There is a $4\times 4$ grid posted on the wall. Find the number of ways of placing two identical red counters and two identical blue counters on four different squares of the grid such that no column or row has two counters of the same color.
My solution: place the first blue counter $B_1$: there are 16 ways. Next, place $B_2$: there are 9 ways.
After, I split into cases:
-The first case: $R_1$ is placed not coinciding with the cross of $B_1$ or $B_2$.
-The second case: $R_1$ coincides with exactly one cross of $B_1$ or $B_2$.
-The third case: $R_1$ coincides with the crosses of $B_1$ and $B_2$.

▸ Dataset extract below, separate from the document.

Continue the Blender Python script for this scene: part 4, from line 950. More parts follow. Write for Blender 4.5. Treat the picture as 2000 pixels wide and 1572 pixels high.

I find my solution is quite long and complicated. Therefore, I want to refer to another solution. Please everyone help me.
Best Answer
You can try also by the inclusion and exclusion principle. From all possible configurations, that is $${16\choose 4} \cdot {4\choose 2} = {16\cdot 15\cdot 14\cdot 13\over 24} \cdot 6 = 60\cdot 14\cdot 13$$ we have to exclude configurations where 2 red or 2 blue are in the same line and then to include where 2 red and 2 blue are in the same line. For the first one we have $$8\cdot {4\choose 2}\cdot {14\choose 2}= 48\cdot 91$$ and for the later we have $$8\cdot {4\choose 2}\cdot {\Big(5\cdot {4\choose 2}+1+2\cdot {3\choose 2}\Big)} = 48\cdot 37$$ configurations
So in total we have $$60\cdot 14\cdot 13 -2 \cdot(48\cdot 91)+48\cdot 37=3960$$ good configurations.